Up, Up & Away in The Albuquerque Balloon Fiesta
by Michael Modzelewski

In the predawn darkness of Albuquerque, New Mexico, thousands of people gathered on a high plateau, staring up at the sky. The October air was clear and cold; visibility excellent. To the west, above the Sandia Mountains, was a crescent moon and the glittering star of Venus. In the dark void, midway between the two planets -- something moved.

There was a loud roar and for a few seconds flaming light filled a hot-air balloon. Then silence, darkness. . . Then the rising balloon glowed again, eclipsing the moon, as "The Wizard," piloted by Napa's own Jay Kimball worked its magic across the sky and throughout the crowd.

Another Albuquerque International Balloon Fiesta had begun. As sunlight brightened the sky, the sights were phantasmagoric: six-story nylon envelopes drifting, roaring to life, ringed by a small city -- vendors serving everything from breakfast burritos to Freixenet champagne -- and throngs of people, and chase vehicles moving amidst 500 balloons from around the world, now bunched together on Cutter Field for a mass ascension.

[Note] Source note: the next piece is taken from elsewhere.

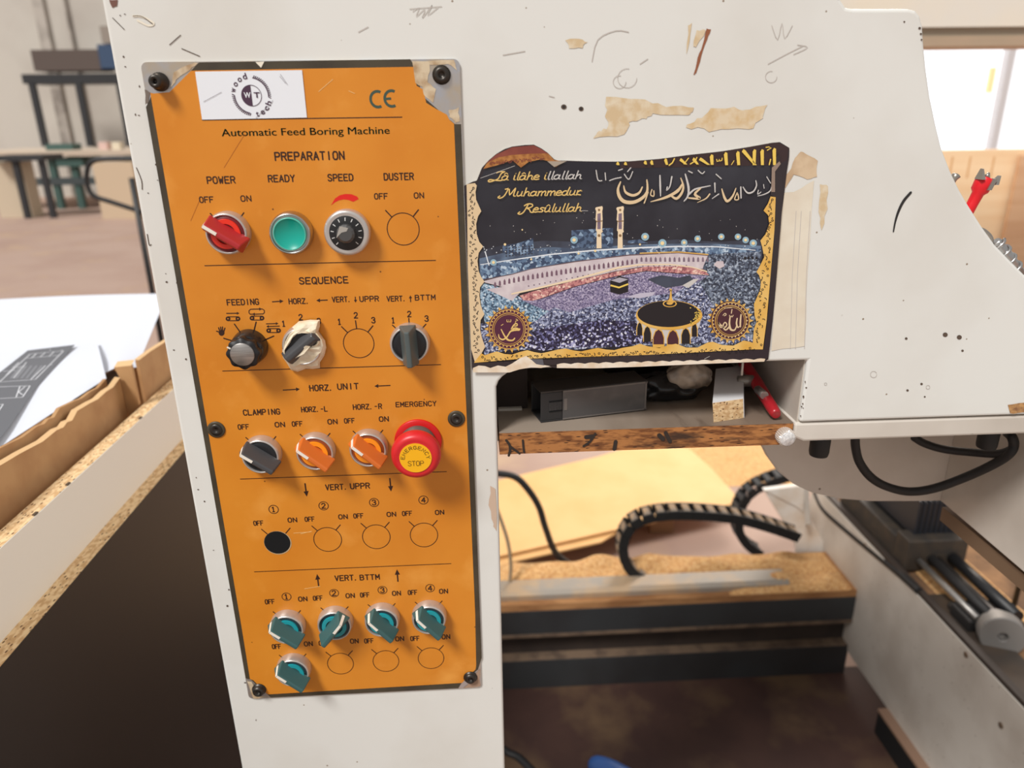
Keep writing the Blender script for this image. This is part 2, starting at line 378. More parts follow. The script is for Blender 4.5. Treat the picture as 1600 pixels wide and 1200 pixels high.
for (x, y, a) in ((881, 167, 4.5), (908, 170, 4), (1413, 34, 1.5), (1437, 44, 2.2), (1439, 53, 1.8), (1440, 62, 1.5), (1416, 529, 2.2), (1440, 600, 2), (1445, 620, 1.5), (1477, 523, 4), (1499, 527, 4), (1504, 548, 2), (1418, 610, 2)):
    sc.el(x, y, a, a * .9, DARKCHIP, 9)
sc.el(881, 167, 2.2, 2.2, MARKER, 8, .0001); sc.el(908, 170, 2, 2, MARKER, 8, .0001)
blob([(1574, 632), (1600, 628), (1620, 640), (1600, 646), (1578, 645)], M('rusty_chip', (196, 150, 96), .8, c2=(130, 90, 60), scale=200), jit=2)
for (x, y, r) in ((1365, 585, 5), (1450, 605, 3), (1290, 600, 2)):
    sc.rp([(x + r * math.cos(k * .45), y + r * math.sin(k * .45)) for k in range(14)], .8, PENCIL)
for k in range(26):   # knocks along the left edge and the niche edge
    y = random.uniform(20, 1150); x = 845 - (845 - 164) * (3760 - y) / 3760 + random.uniform(5, 34)
    sc.el(x, y, random.uniform(.6, 1.8), random.uniform(.6, 2.2), DARKCHIP, 7)
for k in range(7):
    y = random.uniform(585, 655); sc.el(1263 - (y - 560) * .13 + random.uniform(-1, 4), y, random.uniform(.6, 1.6), random.uniform(.8, 2), DARKCHIP, 7)
blob([(766, 760), (775, 765), (776, 830), (770, 820), (764, 790)], M('worn_edge', (206, 180, 158), .7), jit=1.5)
blob([(170, 0), (184, 0), (182, 10), (175, 12)], M('brown_chip', (120, 84, 74), .8), jit=.6)
hb.build('housing', mach, bevel=.0022, seg=3, angle=50)

# ------------------------------------------------------------------ control panel
YP = -.0016
pc = [P(219, 97, YP), P(718, 92, YP), P(752, 1074, YP), P(389, 1092, YP)]
X0 = (pc[0].x + pc[3].x) / 2; X1 = (pc[1].x + pc[2].x) / 2; Z1 = (pc[0].z + pc[1].z) / 2; Z0 = (pc[2].z + pc[3].z) / 2
pan = thing('control_panel', ((X0 + X1) / 2, 0, Z0), 'orange control panel with rotary switches on the left column of the white machine', 'control panel')
def rrect(x0, z0, x1, z1, r, y, n=5):
    o = []
    for cx, cz, a in ((x1 - r, z1 - r, 0), (x0 + r, z1 - r, 90), (x0 + r, z0 + r, 180), (x1 - r, z0 + r, 270)):
        for k in range(n + 1):
            q = math.radians(a + 90 * k / n); o.append((cx + r * math.cos(q), y, cz + r * math.sin(q)))
    return o
pb = MB(); pb.prism(rrect(X0, Z0, X1, Z1, .004, YP), (0, .0016, 0), ALU)
plate = pb.build('face_plate', pan)
art = Flat(YP - .0001)
art.pg([(311, 97.5), (641, 92.5), (648, 104), (660, 150), (700, 185), (711, 194), (720.4, 194), (752.6, 1028), (750, 1036), (747, 1046), (740, 1052), (722, 1066), (716, 1075.5), (423, 1090), (417, 1084), (392, 1062), (384, 1060), (228, 167), (233, 158), (236, 150), (264, 145), (298, 111)], BORDER)
art.pg([(298.5, 110.5), (647.5, 104.4), (649, 120), (651, 134), (661.6, 140), (664, 152), (666, 160.6), (681, 170), (698, 179), (702, 187), (709.4, 193.4), (742.5, 960), (744, 1040), (743, 1046), (722, 1067), (470, 1082), (418.7, 1085), (412, 1080), (396, 1063), (390.6, 1061), (377.5, 980), (234.7, 145), (240, 146), (264.7, 144)], ORANGE, .0001)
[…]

Out in the middle, Jay Kimball and crew readied The Wizard for another flight. His passengers were four elderly women, schoolteachers from California's San Fernando Valley, and this writer. We ascended in the second wave, surrounded by celestial ornaments, baubles in every shape and hue imaginable. Signs of the zodiac, Hopi kachinas, world globes. There were corporate sponsorships, once proclaiming: "Thank You, Paine Webber." And "character" balloons: a perfect likeness of Carmen Miranda, complete with inflated fruit headdress; a light-hearted Uncle Sam; a full-blown jack-o'-lantern paraded on every level over Albuquerque.

Kimball, one of the top ten balloon pilots in the world, sat up on the gondola's padded rail in a worn aviator jacket. He was barefoot and wore a Huck Finn grin. His eyes shone with the excitement that lay ahead, and from the way he triggered the propane burner, he knew exactly which winds would best carry us there.

We flew directly toward the Rio Grande River, the mythic waterway of the frontier West. Jay took us down closer, closer until suddenly we were standing on wood in water Others joined us -- an armada of hot air balloons temporarily sailing the Rio Grande!

We then lifted clear of the river, moving quickly toward the greenery on the bank. At the last moment, Jay sent us into a steep climb, propane blasting; the wicker gondola brushing up through the trees. The ladies reached out to pluck a few choice leaves.

"The wind needs to stratify," Jay announced as we cleared the treetops. "There's a 'box-wind' effect that exists only here in Albuquerque. At one level you can ride it out, then another altitude can bring you right back to where you started. But let's get high and see what happens!" The schoolmarms shrieked with delight.

Finding a steam of air he wanted, we leveled off and sailed silently out over the high desert, with the balloon casting its shadow across sand dotted with purple sage. Timeless land, with air so clear we could see into tomorrow.

Drifting with the wind, there was no sense of motion. It was as if we were still and the earth turned beneath us.

One woman laughed.

"What?" I asked.

"Oh, it's just that years ago I set some goals that would get me out into life. I wanted to pet a koala bear, ride a camel, and fly in a hot-air balloon. It just hit me that I've now done all three. You know -- the older I get, the more fun I'm having!"

Jay smiled and nodded -- those words his reward, his reason for flying.

I glanced at the other faces. Everyone was beaming. Being airborne in a balloon seemed to stop time and create a feeling as serene as a dream.

A voice from the ground crew spattered over the two-way radio. The chase vehicle had lost us: too many balloons and so few roads out into the desert. Jay quickly spotted the truck, decided on exactly where to set down, and described landmarks to bring the ground crew to us.

We descended slowly, barely moving, but then all at once the earth rushed up and we hit and bounced three times, crushing sage into a pungent scent before The Wizard stood firm, merging with its shadow on the desert floor.